Nothing outside the lines from the one containing "Build this scene" down to the one containing "col = sc.collection" belongs in the copy; print that span exactly, both ends included, with pictures removed.

_Record list:_
□ □ □ □ □ □ □

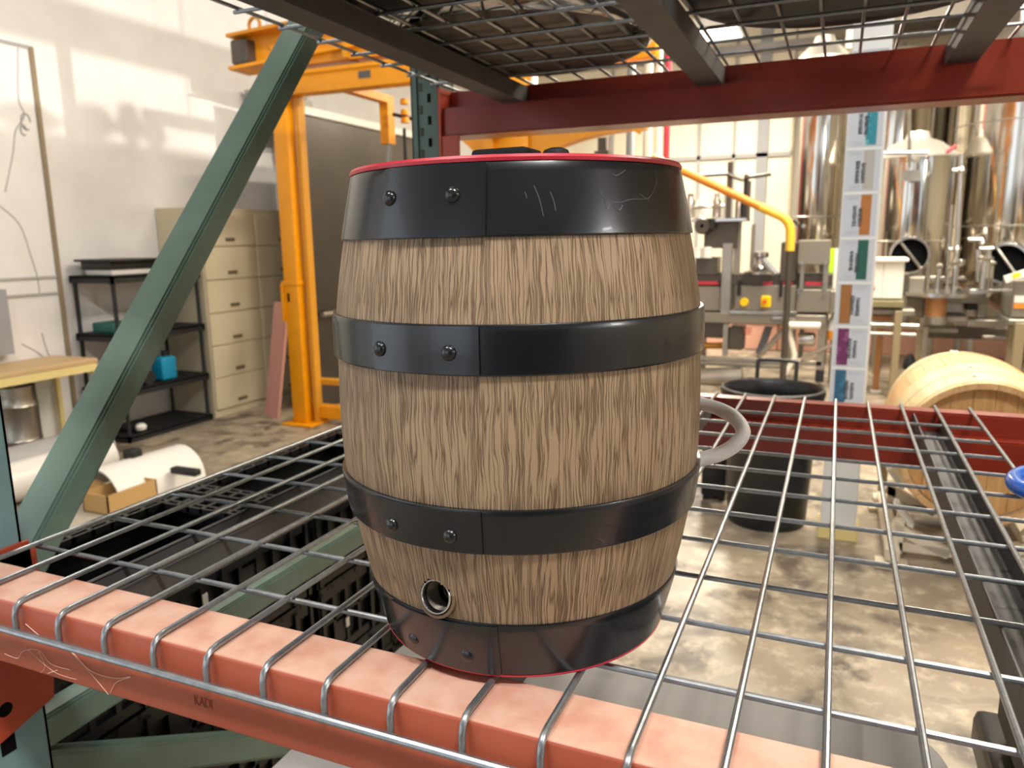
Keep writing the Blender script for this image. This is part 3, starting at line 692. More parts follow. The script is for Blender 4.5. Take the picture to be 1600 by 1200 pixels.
# things on the shelves
t = thing('equipment_tray', (-4.95, 3.80, 1.268), 'flat black tray lying on top of the black shelving unit', 'tray')
bm = B(); rbox(bm, -5.10, -4.78, 3.60, 4.02, 1.31, 1.375, .012, 2); obj('tray_body', bm, 'black_plastic', t)
bm = B(); rbox(bm, -5.13, -4.74, 3.57, 4.05, 1.368, 1.388, .006, 2); obj('tray_lip', bm, 'black_plastic', t)
bm = B(); rbox(bm, -5.08, -4.80, 3.62, 4.0, 1.268, 1.31, .008, 2); obj('clear_liner', bm, 'white_plastic', t)
bm = B(); rbox(bm, -5.05, -4.82, 3.60, 3.80, .831, .91, .01, 2); single('storage_box', bm, 'dark_green', 'dark green box on the second shelf of the black unit', 'box')
t = thing('spray_bottle', (-4.86, 3.90, .831), 'small white spray bottle on the second shelf of the black unit', 'bottle')
bm = B(); lathe(bm, [(.0005, 0), (.035, 0), (.037, .01), (.037, .12), (.012, .16), (.012, .18)], 16, (-4.86, 3.90, .831)); obj('bottle_body', bm, 'white_plastic', t)
bm = B(); box(bm, -4.872, -4.848, 3.86, 3.93, 1.01, 1.035); box(bm, -4.866, -4.854, 3.862, 3.874, .975, 1.01); obj('trigger', bm, 'white_plastic', t)
bm = B(); lathe(bm, [(.0005, 0), (.04, 0), (.06, .05), (.055, .052), (.03, .008)], 16, (-4.83, 3.73+.32, .831)); single('small_dish', bm, 'blue_bright', 'small bright blue dish on the second shelf of the black unit', 'dish')
t = thing('black_bundle', (-4.93, 3.75, .411), 'dark rolled bundle on the third shelf of the black unit', 'bundle')
bm = B(); 
for dx, dy, r_, l_ in ((0, 0, .075, .28), (.09, .05, .06, .24), (.03, .03, .06, .26)): tube(bm, [(-4.93+dx-l_/2, 3.72+dy, .411+r_+(0.10 if dx == .03 else 0)), (-4.93+dx+l_/2, 3.74+dy, .411+r_+(0.10 if dx == .03 else 0))], r_, 12)
obj('roll', bm, 'black_matte', t); ptube('strap', t, 'grey_paint', [(-4.80, 3.66, .48), (-4.80, 3.74, .57), (-4.80, 3.82, .50)], .008, 6)
t = thing('blue_jug', (-4.82, 4.03, .411), 'teal blue jug with a black cap on the third shelf of the black unit', 'jug')
bm = B(); rbox(bm, -4.89, -4.75, 3.95, 4.10, .411, .60, .02, 3); obj('jug_body', bm, 'teal_blue', t)
bm = B(); lathe(bm, [(.0005, 0), (.028, 0), (.028, .04), (.0005, .04)], 14, (-4.82, 4.05, .60)); obj('cap', bm, 'black_matte', t)
t = thing('hose_nozzle', (-4.85, 3.68, .051), 'grey and white nozzle on the bottom shelf of the black unit', 'nozzle')
bm = B(); tube(bm, [(-4.97, 3.66, .085), (-4.80, 3.70, .085)], [.03, .034], 12); obj('nozzle_body', bm, 'black_matte', t)
bm = B(); lathe(bm, [(.001, 0), (.04, .005), (.045, .03), (.03, .05), (.001, .05)], 14, (-4.79, 3.72, .06)); obj('nozzle_tip', bm, 'white_plastic', t)

# two lateral file cabinets
def file_cabinet(y0, y1, label):
    t = thing('file_cabinet', (-4.95, (y0+y1)/2, 0), label, 'cabinet', None)
    pbox('cabinet_body', t, 'beige_cabinet', -5.19, -4.722, y0, y1, 0, 1.79)
    for k in range(6):
        z = .065+k*.2805
        bm = B(); rbox(bm, -4.7225, -4.700, y0+.012, y1-.012, z, z+.274, .004, 1); d = obj('drawer', bm, 'beige_cabinet', t)
        yc = (y0+y1)/2
        bm = B(); rbox(bm, -4.702, -4.692, yc-.055, yc+.055, z+.040, z+.070, .004, 1); box(bm, -4.692, -4.688, yc-.05, yc+.05, z+.058, z+.068); obj('drawer_handle', bm, 'brown_handle', d)
    return t
file_cabinet(4.435, 5.07, 'beige six-drawer file cabinet beside the black shelving unit')
file_cabinet(5.075, 5.80, 'beige six-drawer file cabinet behind the yellow gantry post')
# unit heater and a light fitting high on the wall
t = thing('unit_heater', (-5.0, 5.9, 2.55), 'grey box heater high on the white wall', 'heater')
bm = B(); rbox(bm, -5.19, -4.86, 5.62, 6.25, 2.55, 2.90, .01, 1); obj('heater_case', bm, 'heater_grey', t)
bm = B()
for k in range(4): box(bm, -5.15, -4.90, 5.58+k*.17, 5.72+k*.17, 2.90+.02*(k % 2), 2.925+.02*(k % 2))
obj('heater_louver', bm, 'heater_grey', t)
t = thing('exit_light', (-5.1, 6.15, 2.25), 'grey emergency light fixture on the white wall beside the yellow post', 'light fixture')
pbox('light_case', t, 'heater_grey', -5.19, -5.02, 5.98, 6.38, 2.30, 2.50)
for y in (6.06, 6.22):
    bm = B(); lathe(bm, [(.001, .0), (.045, .0), (.055, .05), (.02, .09), (.001, .09)], 14, (-5.06, y, 2.21)); obj('lamp_head', bm, 'white_plastic', t)
# grey panel edge at the far left
single('wall_panel', boxes((-5.19, -5.12, 2.2, 3.03, .75, 1.20)), 'grey_paint', 'grey metal wall panel at the left edge of the photo', 'panel')

# yellow side table with a keg under it
t = thing('work_table', (-5.0, 3.0, 0), 'pale yellow work table with a brown top at the far left', 'table')
bm = B(); rbox(bm, -5.17, -4.72, 2.45, 3.36, .655, .69, .006, 1); obj('table_top', bm, 'table_top', t)
bm = B(); box(bm, -5.165, -4.725, 2.455, 3.355, .60, .655); obj('apron', bm, 'pale_yellow', t)
for x in (-5.15, -4.745):
    for y in (2.48, 3.335):
        pbox('leg', t, 'pale_yellow', x-.016, x+.016, y-.016, y+.016, 0, .60)
t = thing('steel_keg', (-5.02, 2.94, 0), 'slim stainless keg standing on a blue pad under the yellow table', 'keg')
kx, ky = -5.02, 2.92
pbox('base_pad', t, 'blue_bright', kx-.15, kx+.15, ky-.15, ky+.15, .0, .035)
bm = B(); lathe(bm, [(.0005, .04), (.125, .04), (.135, .055), (.135, .16), (.141, .17), (.135, .18), (.135, .40), (.141, .41), (.135, .42), (.132, .47), (.10, .50), (.05, .505), (.0005, .505)], 28, (kx, ky, 0)); obj('keg_body', bm, 'steel_soft', t)
bm = B(); lathe(bm, [(.125, .47), (.128, .54), (.132, .545), (.132, .54), (.13, .47)], 28, (kx, ky, 0)); obj('keg_collar', bm, 'steel_soft', t)
bm = B(); lathe(bm, [(.02, .50), (.02, .58), (.012, .59), (.012, .60)], 12, (kx, ky, 0)); obj('keg_valve', bm, 'steel_soft', t)
bm = B(); rbox(bm, -4.84, -4.72, 2.80, 2.96, 0, .17, .004, 1); single('small_carton', bm, 'cardboard', 'small brown carton on the floor in front of the slim keg', 'carton')

# rolls, white plastic hood over a cardboard box, on the floor at the left
t = thing('foil_roll', (-4.2, 2.3, 0), 'silver grey wrapped rolls lying on the floor left of the brace', 'roll')
ptube('roll', t, 'grey_plastic', [(-4.52, 1.95, .13), (-4.50, 3.15, .13)], .13, 16)
ptube('roll', t, 'white_plastic', [(-4.24, 1.95, .12), (-4.22, 2.95, .12)], .12, 16)
t = thing('white_hood', (-3.6, 2.5, 0), 'curved white plastic hood with black clips lying on the floor behind the brace', 'hood')
bm = B()
def hood(p, q, r, a0, a1, n=12, th=.012):
    p, q = Vector(p), Vector(q); ra = []
    d = (q-p).normalized(); x, y = Vector((0, 0, 1)), d.cross(Vector((0, 0, 1))).normalized()
    g = [[[bm.verts.new(c+(x*math.sin(a0+(a1-a0)*k/n)+y*math.cos(a0+(a1-a0)*k/n))*rr) for k in range(n+1)] for rr in (r, r-th)] for c in (p, q)]
    for k in range(n):
        for j in (0, 1): bm.faces.new((g[0][j][k], g[1][j][k], g[1][j][k+1], g[0][j][k+1]))
        for i in (0, 1): bm.faces.new((g[i][0][k], g[i][1][k], g[i][1][k+1], g[i][0][k+1]))
    for k in (0, n): bm.faces.new((g[0][0][k], g[1][0][k], g[1][1][k], g[0][1][k]))
hood((-3.77, 2.52, 0), (-3.72, 3.12, 0), .20, .0, PI*.93); obj('hood_shell', bm, 'white_plastic', t)
bm = B(); rbox(bm, -3.84, -3.75, 2.76, 2.84, .185, .245, .008, 1); obj('clip', bm, 'black_matte', t)
bm = B(); rbox(bm, -3.545, -3.34, 2.84, 2.90, .10, .14, .008, 1); obj('clip', bm, 'black_matte', t)
t = thing('cardboard_box', (-3.58, 2.62, 0), 'open cardboard box pushed half under the white hood on the floor', 'box')
bm = B(); bx = (-3.70, -3.50, 2.36, 2.70)
for a in ((bx[0], bx[1], bx[2], bx[2]+.008), (bx[0], bx[1], bx[3]-.008, bx[3]), (bx[0], bx[0]+.008, bx[2], bx[3]), (bx[1]-.008, bx[1], bx[2], bx[3])): box(bm, *a, 0, .115)
box(bm, *bx, 0, .008); obj('box_body', bm, 'cardboard', t, smooth=False)
bm = B(); prism(bm, [(bx[0], bx[2], .115), (bx[0]-.07, bx[2], .14), (bx[0]-.07, bx[2]+.01, .14), (bx[0], bx[2]+.01, .115)], (0, .15, 0)); obj('flap', bm, 'cardboard', t, smooth=False)
single('floor_mat', boxes((-3.85, -2.6, 1.25, 3.12, .0, .003)), 'mat_beige', 'flat pale beige sheet on the floor behind the crates', 'sheet')
t = thing('cable_coil', (-4.22, 1.75, 0), 'black and yellow cable heap on the floor at the left post', 'cable')
bm = B(); tube(bm, [(-3.98+.16*math.cos(a)+.02*math.sin(3*a), 1.80+.13*math.sin(a), .05+.012*a) for a in [k*.4 for k in range(60)]], .018, 6); obj('cable', bm, 'black_matte', t)
bm = B(); tube(bm, [(-3.98+.12*math.cos(a), 1.86+.1*math.sin(a), .36) for a in [k*.35 for k in range(12)]], .02, 6); obj('yellow_lead', bm, 'button_yellow', t)

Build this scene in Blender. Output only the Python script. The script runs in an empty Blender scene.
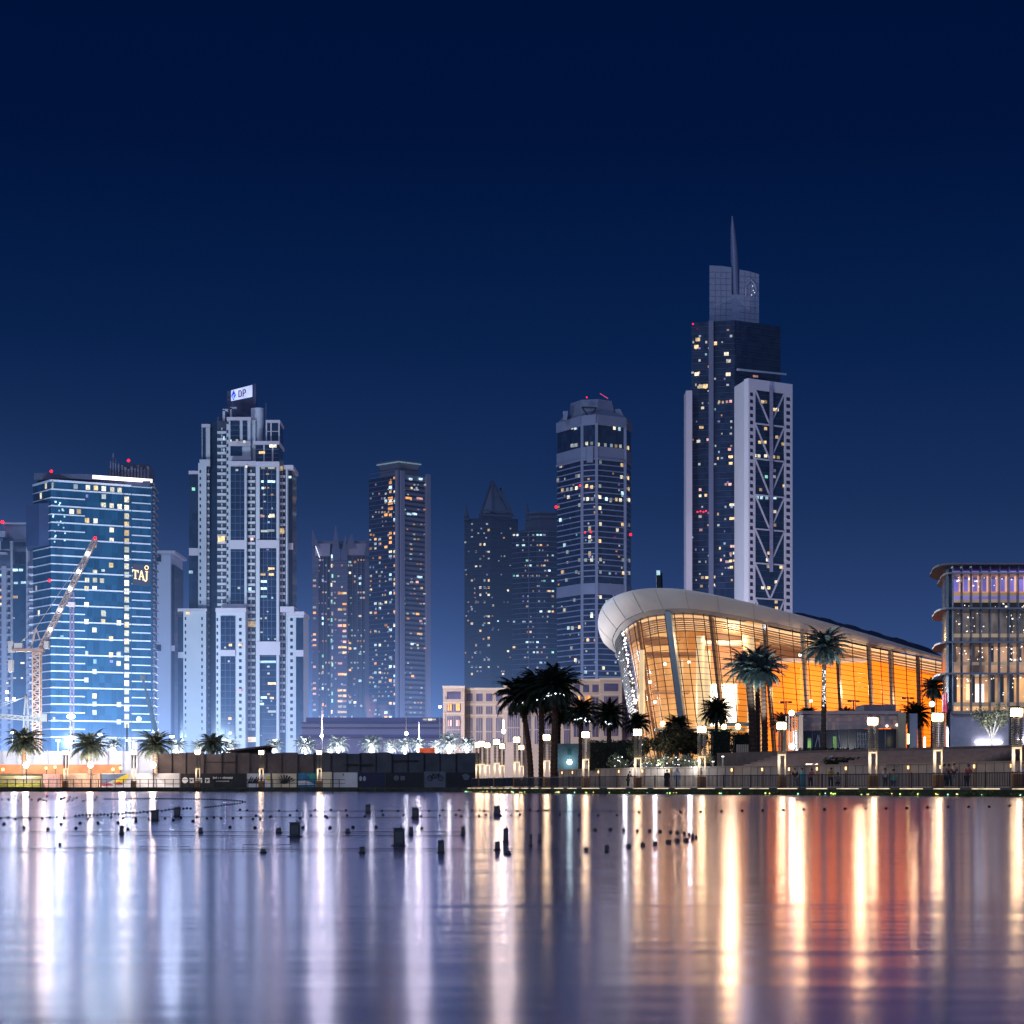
import bpy, bmesh, math, random
from mathutils import Vector, Matrix
random.seed(7)
R = math.radians
sc = bpy.context.scene
col = sc.collection

# ------------------------------------------------------------------ camera model
F, HZ, H = 2048.0, 787.0, 0.65        # focal length in pixels, horizon row, eye height above the lake
GZ = 0.55                              # ground level
def PX(px, D): return (px - 512.0) * D / F
def PZ(py, D): return H + (HZ - py) * D / F
def P2(px, D): return Vector((PX(px, D), D))
def P3(px, py, D): return Vector((PX(px, D), D, PZ(py, D)))

# ------------------------------------------------------------------ materials
MATS = {}
def ramp2(nt, fac, c0, c1, p0=0.0, p1=1.0):
    r = nt.nodes.new('ShaderNodeValToRGB')
    r.color_ramp.elements[0].color = (*c0, 1); r.color_ramp.elements[1].color = (*c1, 1)
    r.color_ramp.elements[0].position = p0; r.color_ramp.elements[1].position = p1
    nt.links.new(fac, r.inputs['Fac']); return r.outputs['Color']

def newmat(name):
    m = bpy.data.materials.new(name); m.use_nodes = True
    nt = m.node_tree; b = nt.nodes['Principled BSDF']
    return m, nt, b

def mat(name, c, rough=0.7, metal=0.0, var=0.25, scale=0.6, bump=0.0, spec=0.4, stretch=(1, 1, 1)):
    """plain weathered surface: base colour broken up by two octaves of noise"""
    if name in MATS: return MATS[name]
    m, nt, b = newmat(name)
    tc = nt.nodes.new('ShaderNodeTexCoord')
    mp = nt.nodes.new('ShaderNodeMapping'); mp.inputs['Scale'].default_value = stretch
    nt.links.new(tc.outputs['Object'], mp.inputs['Vector'])
    n = nt.nodes.new('ShaderNodeTexNoise'); n.inputs['Scale'].default_value = scale
    n.inputs['Detail'].default_value = 6; n.inputs['Roughness'].default_value = 0.65
    nt.links.new(mp.outputs['Vector'], n.inputs['Vector'])
    lo = tuple(x * (1 - var) for x in c); hi = tuple(min(1, x * (1 + var)) for x in c)
    nt.links.new(ramp2(nt, n.outputs['Fac'], lo, hi, .3, .7), b.inputs['Base Color'])
    b.inputs['Roughness'].default_value = rough; b.inputs['Metallic'].default_value = metal
    b.inputs['Specular IOR Level'].default_value = spec
    if bump:
        bp = nt.nodes.new('ShaderNodeBump'); bp.inputs['Strength'].default_value = bump
        nt.links.new(n.outputs['Fac'], bp.inputs['Height']); nt.links.new(bp.outputs['Normal'], b.inputs['Normal'])
    MATS[name] = m; return m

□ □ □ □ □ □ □

_Result for this exercise:_
Build this scene in Blender. Output only the Python script. The script runs in an empty Blender scene.
import bpy, bmesh, math, random
from mathutils import Vector, Matrix
random.seed(7)
R = math.radians
sc = bpy.context.scene
col = sc.collection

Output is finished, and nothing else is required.